L’estate addosso – Recensione: adolescenza altalenante

L’estate addosso ci ricorda Che ne sarà di noi?. Ce lo deve ricordare. Amori di maturandi, vacanze estive, senso di un carpe diem che dovrebbe durare in eterno. Ma che si chiude silenzioso non lasciando alcuna traccia, se non un vago ricordo. Muccino ammicca a metà, al film di Veronesi e ai suoi esordi (L’ultimo bacioCome te nessuno mai). Ci lascia intravvedere una maturazione, nello sguardo, nel distacco. Sa trovare modi e tempi giusti per presentare le vicende. Sa trovare il giusto equilibrio tra ironia ed emotività nelle dinamiche d’amore omosessuale. Ma solo per metà.

L’estate addosso – da un tiepido vento di indagine emotiva a burrasche d’adolescenza cieca

Marco (Brando Pacitto), maturando romano, non ha soldi per andare in vacanza. Per un fortuito incidente in motorino riuscirà ad ottenere abbastanza per un viaggio in California, a San Francisco, a casa di due conoscenti di un suo amico. Quello che non sa è che l’amico ha invitato anche Maria (Matilda Lutz), compagna di scuola con cui Marco non ha praticamente alcun rapporto. I due si prendono subito male. Entrambi introversi, lui finto viveur con dubbi su morte e omosessualità, lei rigida, frigida, bigotta. Si trovano ospiti da una coppia di ragazzi gay, Matt (Taylor Frey) e Paul (Joseph Haro).

Inusuale scelta di un bilinguismo più orientato all’americanizzazione.
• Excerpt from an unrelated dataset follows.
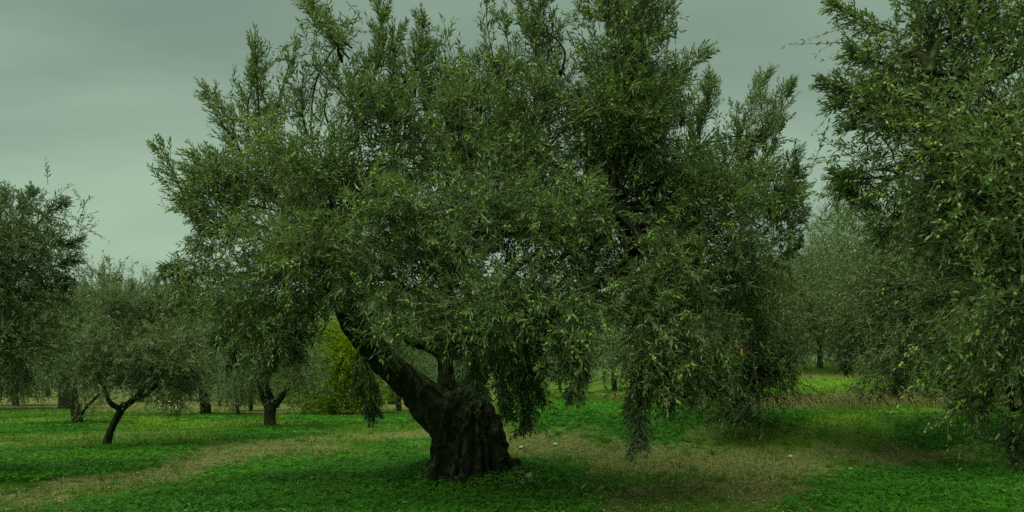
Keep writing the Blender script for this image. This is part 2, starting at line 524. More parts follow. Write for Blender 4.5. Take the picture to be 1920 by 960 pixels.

Muccino mette in qui in scena le sue due anime, italiana e made in US. Le coordina bene, fino a che sembra perdere interesse per la cultura a favore di un sentimentalismo diretto.

Prima scandalizzata dall’omosessualità, poi incuriosita dall’umanità dei due ragazzi, Maria si avvicinerà molto a Matt. Marco stringerà una forte amicizia (trattata più superficialmente) con Paul. Ma i suoi pensieri (e le sue masturbazioni, mentali e non) sono rivolte all’unica ragazza. Gli schemi mentali saltano, ma Muccino ci spaccia fuochi adolescenziali di gelosia e innamoramento come qualcosa di puro, genuino, scevro da mentalismi e imposizioni culturali. La colonna sonora di Jovanotti, forzata e didascalica, non aiuta la voluta genuinità dei rapporti. La regia rende però bene l’estroversa sensorialità dell’attimo, l’esserci qui e ora, con amici e persone che ami, senza pensiero per futuro o passato. Gli attori reggono, danno vita ai loro personaggi rispettandone i limiti, senza mai trascinarli in un sentimentalismo parossistico. I personaggi, però, non sempre convincono nei loro cambiamenti. Troppo improvviso il passaggio di Maria da preghiere e ribrezzo al “fanculo” urlato alla nebbia. Troppo lasciato in sospeso il problema della sessualità e dei voli pindarici di Marco.

Per concludere…

L’estate addosso porta il visibile marchio di Muccino, nel bene e nel male. Da un lato, c’è un acuto occhio genitoriale, partecipe ma non invasato, che delinea bene pene e gioie dell’adolescenza. Dall’altro, si giochicchia con le emozioni trite da teen movie italiano. Dapprincipio Muccino le studia, con garbo, amorevolezza. Leggerezza. Poi ci finisce troppo dentro. L’amorevolezza diventa sconsiderato innamoramento. Poco lucido, troppo partecipato.

L’estate addosso c’ingolla di clichet giovanili, tra selfie, discoteche, shottini e miti di fughe. Ci riempie di massime sulla vita buttate lì senza rispetto. D’altro canto, però, ritaglia l’immagine di un’America più umana, più reale rispetto alle immagini patinate ed eccessive con cui ci inonda il cinema d’oltreoceano.

Il lavoro di ricerca sui sentimenti degli adolescenti riesce fino a che si mantiene la distanza dal lato emotivo. Nel momento in cui, invece, Muccino sceglie la strada dell’identificazione, l’emozione diventa brodosa bufera ormonale, senza scopo, senza senso e senza messaggio. Presentata bene, ma troppo ottusa per risultare incisiva.